## begin PROVIDED DATA

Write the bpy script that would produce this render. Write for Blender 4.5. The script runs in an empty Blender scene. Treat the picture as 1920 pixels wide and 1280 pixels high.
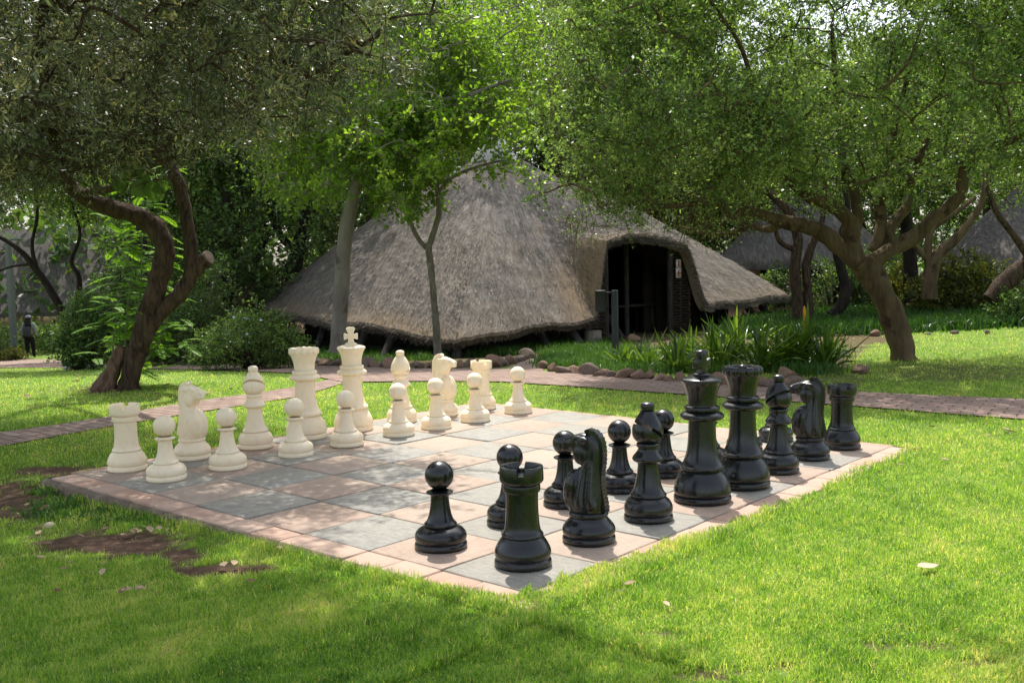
import bpy, bmesh, math
import numpy as np
from mathutils import Matrix, Vector

# ------------------------------------------------------------------ camera, world, sun, exposure
SC = bpy.context.scene
COL = SC.collection
R = math.radians
CAM_H, CAM_F = 1.5064, 1892.0
cam_d = bpy.data.cameras.new("camera"); cam = bpy.data.objects.new("camera", cam_d); COL.objects.link(cam)
cam.location = (0, 0, CAM_H); cam.rotation_euler = (R(85.4208), R(1.1507), 0)
cam_d.sensor_width = 36; cam_d.lens = 35.475; cam_d.clip_start = 0.05; cam_d.clip_end = 500
SC.camera = cam
SUN_DIR = Vector((-0.05, 0.557, 1.0)).normalized()          # towards the sun
SUN_EL = math.asin(SUN_DIR.z); SUN_AZ = math.atan2(SUN_DIR.x, SUN_DIR.y)
W = bpy.data.worlds.new("World"); SC.world = W; W.use_nodes = True
nt = W.node_tree
sky = nt.nodes.new("ShaderNodeTexSky"); sky.sky_type = 'NISHITA'; sky.sun_disc = False
sky.sun_elevation = SUN_EL; sky.sun_rotation = SUN_AZ; sky.dust_density = 3.0; sky.air_density = 1.2
bg = nt.nodes["Background"]; bg.inputs[1].default_value = 0.15
hsv = nt.nodes.new("ShaderNodeHueSaturation"); hsv.inputs['Saturation'].default_value = .5      # thin bright haze: a whitish sky
nt.links.new(sky.outputs[0], hsv.inputs['Color']); nt.links.new(hsv.outputs[0], bg.inputs[0])
sun_d = bpy.data.lights.new("sun", 'SUN'); sun_d.energy = 3.3; sun_d.angle = R(0.53); sun_d.color = (1, .95, .87)
sun = bpy.data.objects.new("sun", sun_d); COL.objects.link(sun)
sun.rotation_euler = SUN_DIR.to_track_quat('Z', 'Y').to_euler()
SC.view_settings.view_transform = 'Standard'; SC.view_settings.look = 'None'
SC.view_settings.exposure = 0.9; SC.view_settings.gamma = 1
SC.cycles.max_bounces = 7; SC.cycles.diffuse_bounces = 4; SC.cycles.glossy_bounces = 3
SC.cycles.transmission_bounces = 4; SC.cycles.transparent_max_bounces = 6
SC.cycles.sample_clamp_indirect = 6

# ------------------------------------------------------------------ picture <-> place
rx, ry = R(85.4208), R(1.1507)
_X = np.array([[1, 0, 0], [0, math.cos(rx), -math.sin(rx)], [0, math.sin(rx), math.cos(rx)]])
_Y = np.array([[math.cos(ry), 0, math.sin(ry)], [0, 1, 0], [-math.sin(ry), 0, math.cos(ry)]])
R0 = _Y @ _X
T = 0.55
BA = R(48.87716)
BC = np.array([-6.20921, -5.31898])
RB = np.array([[math.cos(BA), -math.sin(BA)], [math.sin(BA), math.cos(BA)]])
def b2w(u, v):
    w = (np.stack([np.asarray(u, float), np.asarray(v, float)], -1) - BC) * T
    return w @ RB.T
def w2b(x, y):
    return np.stack([x, y], -1) @ RB / T + BC
def sm(a, b, x):
    t = np.clip((x - a) / (b - a), 0, 1); return t * t * (3 - 2 * t)
def zt(x, y, flat=False):
    x = np.asarray(x, float); y = np.asarray(y, float)
    az = 960 + 1892 * x / np.maximum(y, 3)
    s = np.interp(az, [0, 500, 1000, 1200, 1500, 1920], [.077, .068, .058, .048, .025, .0])
    dm = np.interp(az, [0, 300, 600, 1200, 1920], [42, 38, 22, 20, 20])
    z = -s * np.clip(y - 13, 0, dm - 13)
    b = w2b(x, y); u, v = b[..., 0], b[..., 1]
    z = z - .018 - .066 * sm(.5, 7.5, v) * (1 - sm(0, 7, u)) * (1 - sm(10, 14, v))
    z = z + .008 * np.sin(x * 2.1 + y * 1.3) * np.sin(y * 1.7 - x) * sm(3, 5, np.hypot(x, y - 7.5))
    if flat: return z
    inside = (u > -.2) & (u < 8.0) & (v > -.2) & (v < 8.0)
    return np.where(inside, z - .15, z)
def ray(px, py):
    px = np.asarray(px, float); py = np.asarray(py, float)
    d = np.stack([(px - 960) / CAM_F, -(py - 640) / CAM_F, -np.ones_like(px)], -1)
    return d @ R0.T
def at(px, py, D):                                            # point of the sight line at distance D ahead
    d = ray(px, py); t = D / d[..., 1]
    return d * np.asarray(t)[..., None] + np.array([0, 0, CAM_H])
def G(px, py, flat=False):                                                # where the sight line meets the terrain
    px = np.atleast_1d(np.asarray(px, float)); py = np.broadcast_to(np.asarray(py, float), px.shape)
    d = ray(px, py); d = d / d[:, 1:2]
    lo = np.full(len(px), 1.5); hi = lo.copy(); done = np.zeros(len(px), bool)
    for D in np.geomspace(1.6, 60, 110):
        z = CAM_H + d[:, 2] * D; hit = (z < zt(d[:, 0] * D, np.full(len(px), D), flat)) & ~done
        hi = np.where(done, hi, D); lo = np.where(done | hit, lo, D); done |= hit
    for _ in range(22):
        m = (lo + hi) / 2; z = CAM_H + d[:, 2] * m; b = z < zt(d[:, 0] * m, m, flat)
        hi = np.where(b, m, hi); lo = np.where(b, lo, m)
    x, y = d[:, 0] * hi, hi
    return np.stack([x, y, zt(x, y, flat)], -1)
def g1(px, py): return G([px], [py])[0]
def proj(P):
    C = (np.asarray(P, float) - np.array([0, 0, CAM_H])) @ R0
    return 960 + CAM_F * C[..., 0] / -C[..., 2], 640 - CAM_F * C[..., 1] / -C[..., 2]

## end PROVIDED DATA

THE PROBLEM:
Without including any picture, repeat the data exactly.

FINAL ANSWER:
Write the bpy script that would produce this render. Write for Blender 4.5. The script runs in an empty Blender scene. Treat the picture as 1920 pixels wide and 1280 pixels high.
import bpy, bmesh, math
import numpy as np
from mathutils import Matrix, Vector

# ------------------------------------------------------------------ camera, world, sun, exposure
SC = bpy.context.scene
COL = SC.collection
R = math.radians
CAM_H, CAM_F = 1.5064, 1892.0
cam_d = bpy.data.cameras.new("camera"); cam = bpy.data.objects.new("camera", cam_d); COL.objects.link(cam)
cam.location = (0, 0, CAM_H); cam.rotation_euler = (R(85.4208), R(1.1507), 0)
cam_d.sensor_width = 36; cam_d.lens = 35.475; cam_d.clip_start = 0.05; cam_d.clip_end = 500
SC.camera = cam
SUN_DIR = Vector((-0.05, 0.557, 1.0)).normalized()          # towards the sun
SUN_EL = math.asin(SUN_DIR.z); SUN_AZ = math.atan2(SUN_DIR.x, SUN_DIR.y)
W = bpy.data.worlds.new("World"); SC.world = W; W.use_nodes = True
nt = W.node_tree
sky = nt.nodes.new("ShaderNodeTexSky"); sky.sky_type = 'NISHITA'; sky.sun_disc = False
sky.sun_elevation = SUN_EL; sky.sun_rotation = SUN_AZ; sky.dust_density = 3.0; sky.air_density = 1.2
bg = nt.nodes["Background"]; bg.inputs[1].default_value = 0.15
hsv = nt.nodes.new("ShaderNodeHueSaturation"); hsv.inputs['Saturation'].default_value = .5      # thin bright haze: a whitish sky
nt.links.new(sky.outputs[0], hsv.inputs['Color']); nt.links.new(hsv.outputs[0], bg.inputs[0])
sun_d = bpy.data.lights.new("sun", 'SUN'); sun_d.energy = 3.3; sun_d.angle = R(0.53); sun_d.color = (1, .95, .87)
sun = bpy.data.objects.new("sun", sun_d); COL.objects.link(sun)
sun.rotation_euler = SUN_DIR.to_track_quat('Z', 'Y').to_euler()
SC.view_settings.view_transform = 'Standard'; SC.view_settings.look = 'None'
SC.view_settings.exposure = 0.9; SC.view_settings.gamma = 1
SC.cycles.max_bounces = 7; SC.cycles.diffuse_bounces = 4; SC.cycles.glossy_bounces = 3
SC.cycles.transmission_bounces = 4; SC.cycles.transparent_max_bounces = 6
SC.cycles.sample_clamp_indirect = 6

# ------------------------------------------------------------------ picture <-> place
rx, ry = R(85.4208), R(1.1507)
_X = np.array([[1, 0, 0], [0, math.cos(rx), -math.sin(rx)], [0, math.sin(rx), math.cos(rx)]])
_Y = np.array([[math.cos(ry), 0, math.sin(ry)], [0, 1, 0], [-math.sin(ry), 0, math.cos(ry)]])
R0 = _Y @ _X
T = 0.55
BA = R(48.87716)
BC = np.array([-6.20921, -5.31898])
RB = np.array([[math.cos(BA), -math.sin(BA)], [math.sin(BA), math.cos(BA)]])
def b2w(u, v):
    w = (np.stack([np.asarray(u, float), np.asarray(v, float)], -1) - BC) * T
    return w @ RB.T
def w2b(x, y):
    return np.stack([x, y], -1) @ RB / T + BC
def sm(a, b, x):
    t = np.clip((x - a) / (b - a), 0, 1); return t * t * (3 - 2 * t)
def zt(x, y, flat=False):
    x = np.asarray(x, float); y = np.asarray(y, float)
    az = 960 + 1892 * x / np.maximum(y, 3)
    s = np.interp(az, [0, 500, 1000, 1200, 1500, 1920], [.077, .068, .058, .048, .025, .0])
    dm = np.interp(az, [0, 300, 600, 1200, 1920], [42, 38, 22, 20, 20])
    z = -s * np.clip(y - 13, 0, dm - 13)
    b = w2b(x, y); u, v = b[..., 0], b[..., 1]
    z = z - .018 - .066 * sm(.5, 7.5, v) * (1 - sm(0, 7, u)) * (1 - sm(10, 14, v))
    z = z + .008 * np.sin(x * 2.1 + y * 1.3) * np.sin(y * 1.7 - x) * sm(3, 5, np.hypot(x, y - 7.5))
    if flat: return z
    inside = (u > -.2) & (u < 8.0) & (v > -.2) & (v < 8.0)
    return np.where(inside, z - .15, z)
def ray(px, py):
    px = np.asarray(px, float); py = np.asarray(py, float)
    d = np.stack([(px - 960) / CAM_F, -(py - 640) / CAM_F, -np.ones_like(px)], -1)
    return d @ R0.T
def at(px, py, D):                                            # point of the sight line at distance D ahead
    d = ray(px, py); t = D / d[..., 1]
    return d * np.asarray(t)[..., None] + np.array([0, 0, CAM_H])
def G(px, py, flat=False):                                                # where the sight line meets the terrain
    px = np.atleast_1d(np.asarray(px, float)); py = np.broadcast_to(np.asarray(py, float), px.shape)
    d = ray(px, py); d = d / d[:, 1:2]
    lo = np.full(len(px), 1.5); hi = lo.copy(); done = np.zeros(len(px), bool)
    for D in np.geomspace(1.6, 60, 110):
        z = CAM_H + d[:, 2] * D; hit = (z < zt(d[:, 0] * D, np.full(len(px), D), flat)) & ~done
        hi = np.where(done, hi, D); lo = np.where(done | hit, lo, D); done |= hit
    for _ in range(22):
        m = (lo + hi) / 2; z = CAM_H + d[:, 2] * m; b = z < zt(d[:, 0] * m, m, flat)
        hi = np.where(b, m, hi); lo = np.where(b, lo, m)
    x, y = d[:, 0] * hi, hi
    return np.stack([x, y, zt(x, y, flat)], -1)
def g1(px, py): return G([px], [py])[0]
def proj(P):
    C = (np.asarray(P, float) - np.array([0, 0, CAM_H])) @ R0
    return 960 + CAM_F * C[..., 0] / -C[..., 2], 640 - CAM_F * C[..., 1] / -C[..., 2]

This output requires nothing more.